Como da vez anterior, não coube a R. a iniciativa de denunciar o caso. Vizinhos, também desconfiados, resolveram procurar o Conselho Tutelar. O pedreiro chegou a ser preso pela Delegacia de Proteção à Criança e ao Adolescente, mas foi solto um dia depois por falta de provas - os exames, com os resultados positivos para as três meninas, só ficaram prontos depois que o agressor havia fugido.

- Não quero mais que ele volte a morar comigo - prometeu a mulher, diante do olhar cético das assistentes.

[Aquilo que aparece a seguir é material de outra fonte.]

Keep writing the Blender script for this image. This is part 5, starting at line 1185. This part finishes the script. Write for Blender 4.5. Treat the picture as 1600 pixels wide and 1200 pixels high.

A promotora carioca Lúcia Iloizio Barros Bastos, do 1º Juizado da Violência Doméstica e Familiar contra a Mulher no Rio de Janeiro, considera comum a retomada do relacionamento mesmo quando já existe uma ação penal instaurada contra o agressor:

- Aquela que deveria trazer mais subsídios à ação acaba, no final, amparando o próprio autor do fato.

O pedreiro desapareceu deixando quatro meninas violentadas. O Ministério Público, agora, fundamenta com os exames o pedido de prisão do agressor. Para a delegada mineira, isso não é suficiente. Dependendo das circunstâncias, a mãe também deveria ser responsabilizada pela omissão. Mas, nisso, a comunidade que lida com a violência doméstica se divide. Há uma corrente que considera a questão mais complexa, principalmente pelos laços afetivos que ela envolve.

- A mulher tem, de fato, responsabilidade. Mas precisa é de ajuda. Para essa mulher, poder enxergar a gravidade da violência é muitas vezes bem difícil. Pode significar perder tudo o que ela tem, como ligações de afeto e proteção. Sentimentos contraditórios na mesma pessoa. Ela precisa ser escutada - diz a psicóloga carioca Paula Mancini, coordenadora do Núcleo de Atenção à Violência (NAV), ONG que atende casos de violência doméstica.